Records for the task:
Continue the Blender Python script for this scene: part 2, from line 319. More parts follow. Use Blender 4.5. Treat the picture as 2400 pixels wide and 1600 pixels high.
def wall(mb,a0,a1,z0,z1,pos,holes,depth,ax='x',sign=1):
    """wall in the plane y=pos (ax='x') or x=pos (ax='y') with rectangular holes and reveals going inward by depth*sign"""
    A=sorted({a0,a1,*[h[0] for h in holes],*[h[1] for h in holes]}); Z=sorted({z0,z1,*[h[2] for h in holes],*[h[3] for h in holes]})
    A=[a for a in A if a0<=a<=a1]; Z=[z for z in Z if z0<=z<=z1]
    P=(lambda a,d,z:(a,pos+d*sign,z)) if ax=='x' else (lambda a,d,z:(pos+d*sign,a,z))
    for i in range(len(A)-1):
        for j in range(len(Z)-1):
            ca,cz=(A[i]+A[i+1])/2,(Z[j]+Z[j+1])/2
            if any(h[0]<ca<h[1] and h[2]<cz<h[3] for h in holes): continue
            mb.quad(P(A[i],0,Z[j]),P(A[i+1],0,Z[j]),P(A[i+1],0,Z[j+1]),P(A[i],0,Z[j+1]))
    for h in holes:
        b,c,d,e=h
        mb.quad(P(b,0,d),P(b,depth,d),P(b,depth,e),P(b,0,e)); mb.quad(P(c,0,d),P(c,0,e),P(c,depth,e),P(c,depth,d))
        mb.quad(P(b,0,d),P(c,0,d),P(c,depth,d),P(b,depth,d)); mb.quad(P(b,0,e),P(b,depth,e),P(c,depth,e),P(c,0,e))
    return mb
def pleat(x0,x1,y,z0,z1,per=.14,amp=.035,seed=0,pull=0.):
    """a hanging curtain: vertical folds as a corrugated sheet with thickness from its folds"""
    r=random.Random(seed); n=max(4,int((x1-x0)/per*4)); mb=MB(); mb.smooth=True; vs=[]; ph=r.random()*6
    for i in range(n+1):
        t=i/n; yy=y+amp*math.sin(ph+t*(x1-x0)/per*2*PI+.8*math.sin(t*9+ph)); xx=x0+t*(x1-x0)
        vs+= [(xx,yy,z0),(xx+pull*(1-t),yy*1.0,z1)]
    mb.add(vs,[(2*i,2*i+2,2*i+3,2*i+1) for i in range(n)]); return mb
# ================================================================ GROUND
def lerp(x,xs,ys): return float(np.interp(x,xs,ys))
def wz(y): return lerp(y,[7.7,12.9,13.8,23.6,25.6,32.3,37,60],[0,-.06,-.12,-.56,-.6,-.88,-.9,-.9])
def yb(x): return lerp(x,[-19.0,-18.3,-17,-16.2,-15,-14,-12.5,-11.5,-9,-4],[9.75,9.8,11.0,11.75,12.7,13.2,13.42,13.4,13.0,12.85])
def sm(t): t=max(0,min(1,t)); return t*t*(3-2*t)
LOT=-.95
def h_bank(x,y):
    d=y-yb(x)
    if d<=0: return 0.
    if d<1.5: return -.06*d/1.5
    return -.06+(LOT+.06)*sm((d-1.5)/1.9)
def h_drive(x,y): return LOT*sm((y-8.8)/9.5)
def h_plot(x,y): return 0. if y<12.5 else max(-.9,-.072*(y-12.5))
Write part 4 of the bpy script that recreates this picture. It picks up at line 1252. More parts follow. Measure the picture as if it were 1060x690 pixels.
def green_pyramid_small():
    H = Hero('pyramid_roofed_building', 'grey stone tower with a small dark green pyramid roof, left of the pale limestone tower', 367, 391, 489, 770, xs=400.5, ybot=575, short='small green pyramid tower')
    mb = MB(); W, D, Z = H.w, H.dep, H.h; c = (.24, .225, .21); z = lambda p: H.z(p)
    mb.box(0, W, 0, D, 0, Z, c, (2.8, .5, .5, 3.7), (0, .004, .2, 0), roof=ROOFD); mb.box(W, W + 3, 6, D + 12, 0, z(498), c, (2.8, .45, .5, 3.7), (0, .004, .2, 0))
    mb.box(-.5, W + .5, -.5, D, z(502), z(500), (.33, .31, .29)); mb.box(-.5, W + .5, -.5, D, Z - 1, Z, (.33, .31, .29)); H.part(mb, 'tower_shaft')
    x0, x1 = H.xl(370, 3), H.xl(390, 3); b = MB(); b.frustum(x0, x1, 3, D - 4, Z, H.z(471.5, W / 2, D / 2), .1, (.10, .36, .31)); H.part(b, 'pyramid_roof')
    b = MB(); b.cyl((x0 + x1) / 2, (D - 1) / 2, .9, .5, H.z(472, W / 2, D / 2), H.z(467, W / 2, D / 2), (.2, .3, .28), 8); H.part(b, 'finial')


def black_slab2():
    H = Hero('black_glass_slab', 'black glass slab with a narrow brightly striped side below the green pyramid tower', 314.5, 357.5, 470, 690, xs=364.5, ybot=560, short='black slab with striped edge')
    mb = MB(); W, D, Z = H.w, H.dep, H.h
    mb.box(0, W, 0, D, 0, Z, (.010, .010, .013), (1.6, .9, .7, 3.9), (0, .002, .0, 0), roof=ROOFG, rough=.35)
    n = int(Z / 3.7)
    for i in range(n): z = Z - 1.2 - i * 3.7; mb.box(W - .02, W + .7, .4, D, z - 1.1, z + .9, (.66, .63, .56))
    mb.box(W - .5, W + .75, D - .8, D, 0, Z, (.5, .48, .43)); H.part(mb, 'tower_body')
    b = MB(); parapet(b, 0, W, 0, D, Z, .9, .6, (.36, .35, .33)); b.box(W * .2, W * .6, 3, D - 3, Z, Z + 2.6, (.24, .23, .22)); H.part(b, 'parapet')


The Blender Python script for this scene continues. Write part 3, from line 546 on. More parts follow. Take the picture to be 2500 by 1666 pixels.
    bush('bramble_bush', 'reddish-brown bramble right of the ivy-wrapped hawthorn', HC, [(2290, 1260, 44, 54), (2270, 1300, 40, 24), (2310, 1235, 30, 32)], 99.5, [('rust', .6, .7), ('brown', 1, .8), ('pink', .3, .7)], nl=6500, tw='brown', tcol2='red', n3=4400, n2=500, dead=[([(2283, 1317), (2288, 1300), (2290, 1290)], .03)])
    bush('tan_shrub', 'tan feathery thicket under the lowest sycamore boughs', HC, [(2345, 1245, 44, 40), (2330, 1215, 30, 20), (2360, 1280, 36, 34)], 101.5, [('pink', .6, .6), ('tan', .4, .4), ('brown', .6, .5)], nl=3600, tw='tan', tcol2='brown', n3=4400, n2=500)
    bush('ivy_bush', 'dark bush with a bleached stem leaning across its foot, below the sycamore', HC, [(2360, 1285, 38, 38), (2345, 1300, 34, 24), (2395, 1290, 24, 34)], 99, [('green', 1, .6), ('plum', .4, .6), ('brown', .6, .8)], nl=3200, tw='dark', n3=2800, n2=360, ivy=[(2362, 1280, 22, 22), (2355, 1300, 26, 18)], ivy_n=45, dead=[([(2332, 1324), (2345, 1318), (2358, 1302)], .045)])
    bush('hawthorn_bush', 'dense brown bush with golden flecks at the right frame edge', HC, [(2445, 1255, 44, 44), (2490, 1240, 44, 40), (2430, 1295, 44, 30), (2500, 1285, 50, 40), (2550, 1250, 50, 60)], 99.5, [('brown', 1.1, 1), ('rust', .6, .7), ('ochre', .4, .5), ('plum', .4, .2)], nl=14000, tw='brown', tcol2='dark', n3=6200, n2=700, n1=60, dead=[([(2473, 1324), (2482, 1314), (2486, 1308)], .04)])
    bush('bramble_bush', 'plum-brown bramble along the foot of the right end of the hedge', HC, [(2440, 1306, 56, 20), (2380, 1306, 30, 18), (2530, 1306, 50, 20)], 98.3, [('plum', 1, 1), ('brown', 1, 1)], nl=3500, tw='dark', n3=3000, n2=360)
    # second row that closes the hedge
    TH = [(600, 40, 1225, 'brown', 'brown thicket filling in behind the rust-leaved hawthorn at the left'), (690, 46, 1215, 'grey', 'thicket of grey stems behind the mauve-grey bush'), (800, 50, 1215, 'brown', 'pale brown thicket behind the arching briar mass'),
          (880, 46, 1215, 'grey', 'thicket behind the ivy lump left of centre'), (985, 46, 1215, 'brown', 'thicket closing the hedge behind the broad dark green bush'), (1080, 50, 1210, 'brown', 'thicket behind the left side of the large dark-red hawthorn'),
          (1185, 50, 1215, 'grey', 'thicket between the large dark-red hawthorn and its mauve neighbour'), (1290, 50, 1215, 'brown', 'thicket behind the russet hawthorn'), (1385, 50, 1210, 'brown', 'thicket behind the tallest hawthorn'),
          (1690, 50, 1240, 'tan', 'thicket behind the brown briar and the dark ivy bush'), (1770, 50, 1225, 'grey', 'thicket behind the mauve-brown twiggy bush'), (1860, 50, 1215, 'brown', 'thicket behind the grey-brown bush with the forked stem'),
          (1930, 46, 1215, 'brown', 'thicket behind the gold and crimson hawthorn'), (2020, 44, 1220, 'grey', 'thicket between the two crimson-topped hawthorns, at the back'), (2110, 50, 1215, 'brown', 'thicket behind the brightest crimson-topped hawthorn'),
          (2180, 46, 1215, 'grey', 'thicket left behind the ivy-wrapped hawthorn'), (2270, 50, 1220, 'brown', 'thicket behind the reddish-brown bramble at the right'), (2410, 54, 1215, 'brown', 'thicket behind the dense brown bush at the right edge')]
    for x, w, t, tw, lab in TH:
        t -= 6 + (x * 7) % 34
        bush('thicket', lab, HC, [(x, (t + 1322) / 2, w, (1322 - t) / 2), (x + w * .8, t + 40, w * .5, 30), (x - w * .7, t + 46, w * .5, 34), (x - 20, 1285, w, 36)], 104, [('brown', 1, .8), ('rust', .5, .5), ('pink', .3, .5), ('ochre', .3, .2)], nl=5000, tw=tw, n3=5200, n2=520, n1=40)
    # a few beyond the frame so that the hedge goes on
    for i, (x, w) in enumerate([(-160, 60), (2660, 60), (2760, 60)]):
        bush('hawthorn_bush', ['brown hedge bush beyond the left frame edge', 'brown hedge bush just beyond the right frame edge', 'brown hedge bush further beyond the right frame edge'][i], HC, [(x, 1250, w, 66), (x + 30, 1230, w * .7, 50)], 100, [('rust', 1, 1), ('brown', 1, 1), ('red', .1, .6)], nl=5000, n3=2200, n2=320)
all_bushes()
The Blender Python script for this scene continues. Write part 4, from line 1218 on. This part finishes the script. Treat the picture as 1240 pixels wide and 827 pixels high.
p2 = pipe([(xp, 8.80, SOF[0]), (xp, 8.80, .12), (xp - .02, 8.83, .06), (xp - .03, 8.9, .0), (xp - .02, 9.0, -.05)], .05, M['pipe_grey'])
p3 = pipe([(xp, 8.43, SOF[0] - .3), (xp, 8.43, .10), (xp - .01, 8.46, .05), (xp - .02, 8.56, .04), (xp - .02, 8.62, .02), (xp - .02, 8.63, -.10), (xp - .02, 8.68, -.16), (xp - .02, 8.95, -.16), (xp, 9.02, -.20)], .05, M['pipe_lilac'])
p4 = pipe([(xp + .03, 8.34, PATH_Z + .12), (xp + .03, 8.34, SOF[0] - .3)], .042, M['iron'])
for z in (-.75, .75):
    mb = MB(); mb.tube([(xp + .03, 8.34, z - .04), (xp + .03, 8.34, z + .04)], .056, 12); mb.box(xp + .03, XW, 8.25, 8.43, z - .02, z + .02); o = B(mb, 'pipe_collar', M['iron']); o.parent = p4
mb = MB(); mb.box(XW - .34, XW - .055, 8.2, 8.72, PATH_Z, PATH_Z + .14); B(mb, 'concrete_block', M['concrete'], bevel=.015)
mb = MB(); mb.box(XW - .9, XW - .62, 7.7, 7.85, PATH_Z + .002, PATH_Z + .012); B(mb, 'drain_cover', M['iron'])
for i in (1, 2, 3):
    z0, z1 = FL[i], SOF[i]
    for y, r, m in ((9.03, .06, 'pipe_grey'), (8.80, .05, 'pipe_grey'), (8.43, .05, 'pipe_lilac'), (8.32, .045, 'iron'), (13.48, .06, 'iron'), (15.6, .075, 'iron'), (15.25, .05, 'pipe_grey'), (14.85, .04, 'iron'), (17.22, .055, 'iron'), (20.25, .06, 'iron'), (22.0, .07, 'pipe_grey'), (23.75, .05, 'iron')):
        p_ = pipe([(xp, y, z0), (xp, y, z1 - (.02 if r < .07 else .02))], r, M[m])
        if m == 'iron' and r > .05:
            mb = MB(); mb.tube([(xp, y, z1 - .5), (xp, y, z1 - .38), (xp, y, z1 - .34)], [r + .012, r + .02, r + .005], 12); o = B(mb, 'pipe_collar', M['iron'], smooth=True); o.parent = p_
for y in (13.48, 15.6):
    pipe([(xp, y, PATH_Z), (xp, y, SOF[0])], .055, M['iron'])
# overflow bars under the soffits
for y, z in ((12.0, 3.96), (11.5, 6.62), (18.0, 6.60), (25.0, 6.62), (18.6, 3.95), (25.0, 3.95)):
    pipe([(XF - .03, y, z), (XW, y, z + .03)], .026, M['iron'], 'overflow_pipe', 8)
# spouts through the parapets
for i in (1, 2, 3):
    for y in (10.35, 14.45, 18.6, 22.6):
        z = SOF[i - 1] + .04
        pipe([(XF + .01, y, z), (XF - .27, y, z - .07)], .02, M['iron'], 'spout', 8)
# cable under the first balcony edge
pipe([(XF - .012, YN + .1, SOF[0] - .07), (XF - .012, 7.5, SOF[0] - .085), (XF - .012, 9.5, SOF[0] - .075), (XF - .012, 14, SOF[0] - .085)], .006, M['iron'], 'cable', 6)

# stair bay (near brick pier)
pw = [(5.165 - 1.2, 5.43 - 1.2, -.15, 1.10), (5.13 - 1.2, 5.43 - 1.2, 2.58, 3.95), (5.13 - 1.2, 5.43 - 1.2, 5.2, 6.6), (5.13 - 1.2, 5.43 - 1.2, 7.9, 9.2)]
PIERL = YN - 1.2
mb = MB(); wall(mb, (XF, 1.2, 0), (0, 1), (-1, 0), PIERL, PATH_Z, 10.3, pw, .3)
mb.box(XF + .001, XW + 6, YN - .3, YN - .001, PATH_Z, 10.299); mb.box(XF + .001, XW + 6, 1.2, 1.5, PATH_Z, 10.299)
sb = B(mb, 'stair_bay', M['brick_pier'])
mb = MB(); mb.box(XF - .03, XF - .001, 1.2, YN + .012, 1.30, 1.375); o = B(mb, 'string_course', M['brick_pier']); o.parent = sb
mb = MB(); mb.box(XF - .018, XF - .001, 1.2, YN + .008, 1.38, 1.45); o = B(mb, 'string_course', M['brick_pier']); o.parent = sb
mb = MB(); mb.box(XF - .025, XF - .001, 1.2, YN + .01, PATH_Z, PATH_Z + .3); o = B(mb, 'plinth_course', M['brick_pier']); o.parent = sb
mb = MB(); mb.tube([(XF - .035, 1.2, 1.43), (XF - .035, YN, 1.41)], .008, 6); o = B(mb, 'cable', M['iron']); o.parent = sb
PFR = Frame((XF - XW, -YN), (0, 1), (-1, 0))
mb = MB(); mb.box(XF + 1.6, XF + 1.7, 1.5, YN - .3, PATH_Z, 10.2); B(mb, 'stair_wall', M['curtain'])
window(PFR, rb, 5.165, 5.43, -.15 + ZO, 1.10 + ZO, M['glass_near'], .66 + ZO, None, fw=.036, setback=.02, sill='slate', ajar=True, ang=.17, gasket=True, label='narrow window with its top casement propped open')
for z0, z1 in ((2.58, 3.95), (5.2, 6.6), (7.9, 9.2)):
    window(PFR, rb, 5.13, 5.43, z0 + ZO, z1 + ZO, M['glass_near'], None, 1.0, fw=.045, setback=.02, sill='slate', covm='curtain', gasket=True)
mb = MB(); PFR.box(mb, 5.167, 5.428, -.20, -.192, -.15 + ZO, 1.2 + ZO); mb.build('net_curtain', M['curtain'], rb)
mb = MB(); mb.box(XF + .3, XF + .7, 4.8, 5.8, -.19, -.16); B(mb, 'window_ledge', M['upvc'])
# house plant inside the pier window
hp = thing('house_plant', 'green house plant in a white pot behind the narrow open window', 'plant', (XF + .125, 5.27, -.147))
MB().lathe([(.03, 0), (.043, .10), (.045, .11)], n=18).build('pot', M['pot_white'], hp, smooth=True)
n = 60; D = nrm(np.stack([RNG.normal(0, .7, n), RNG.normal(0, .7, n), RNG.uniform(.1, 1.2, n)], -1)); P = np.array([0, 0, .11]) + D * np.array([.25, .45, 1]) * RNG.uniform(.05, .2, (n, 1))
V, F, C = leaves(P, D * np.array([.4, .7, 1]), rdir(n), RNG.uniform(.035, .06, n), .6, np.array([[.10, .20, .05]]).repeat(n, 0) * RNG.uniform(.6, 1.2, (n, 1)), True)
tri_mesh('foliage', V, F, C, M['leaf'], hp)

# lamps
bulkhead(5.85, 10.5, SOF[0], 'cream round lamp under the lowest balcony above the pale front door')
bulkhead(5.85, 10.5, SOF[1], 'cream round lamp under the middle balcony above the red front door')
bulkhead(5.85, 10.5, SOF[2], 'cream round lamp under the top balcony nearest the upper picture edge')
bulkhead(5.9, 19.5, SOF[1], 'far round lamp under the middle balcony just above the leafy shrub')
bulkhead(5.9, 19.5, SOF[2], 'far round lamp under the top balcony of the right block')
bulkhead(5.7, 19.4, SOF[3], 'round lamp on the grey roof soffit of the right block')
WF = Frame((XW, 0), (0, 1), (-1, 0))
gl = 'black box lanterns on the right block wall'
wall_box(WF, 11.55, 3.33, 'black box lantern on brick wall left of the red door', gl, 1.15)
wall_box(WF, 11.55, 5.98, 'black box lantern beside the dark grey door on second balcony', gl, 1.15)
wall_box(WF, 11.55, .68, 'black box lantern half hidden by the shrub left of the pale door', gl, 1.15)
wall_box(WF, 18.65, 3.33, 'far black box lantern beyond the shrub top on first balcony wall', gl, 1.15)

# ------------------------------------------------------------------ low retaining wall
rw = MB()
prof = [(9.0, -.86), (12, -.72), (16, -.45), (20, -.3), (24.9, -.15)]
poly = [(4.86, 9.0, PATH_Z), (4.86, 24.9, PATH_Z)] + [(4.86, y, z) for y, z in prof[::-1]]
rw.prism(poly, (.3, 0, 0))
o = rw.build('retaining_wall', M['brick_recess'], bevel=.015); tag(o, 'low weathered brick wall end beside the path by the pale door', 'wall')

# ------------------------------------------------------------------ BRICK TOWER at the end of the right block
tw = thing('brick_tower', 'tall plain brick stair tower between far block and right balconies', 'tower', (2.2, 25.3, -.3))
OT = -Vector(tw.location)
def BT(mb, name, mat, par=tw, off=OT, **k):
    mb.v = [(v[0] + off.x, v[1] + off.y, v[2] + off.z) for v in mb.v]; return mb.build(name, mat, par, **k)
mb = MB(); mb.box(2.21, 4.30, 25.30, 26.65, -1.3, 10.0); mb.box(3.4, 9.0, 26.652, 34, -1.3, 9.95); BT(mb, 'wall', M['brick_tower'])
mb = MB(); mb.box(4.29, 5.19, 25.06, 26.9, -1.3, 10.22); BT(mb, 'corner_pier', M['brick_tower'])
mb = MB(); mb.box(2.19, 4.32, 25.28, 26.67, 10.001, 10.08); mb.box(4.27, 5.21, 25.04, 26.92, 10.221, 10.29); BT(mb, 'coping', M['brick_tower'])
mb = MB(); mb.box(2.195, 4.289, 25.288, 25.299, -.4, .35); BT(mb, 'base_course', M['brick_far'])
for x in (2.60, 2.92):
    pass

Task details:
Look above for lines with the word "continues" and copy them all.

Solution:
The Blender Python script for this scene continues. Write part 3, from line 546 on. More parts follow. Take the picture to be 2500 by 1666 pixels.
The Blender Python script for this scene continues. Write part 4, from line 1218 on. This part finishes the script. Treat the picture as 1240 pixels wide and 827 pixels high.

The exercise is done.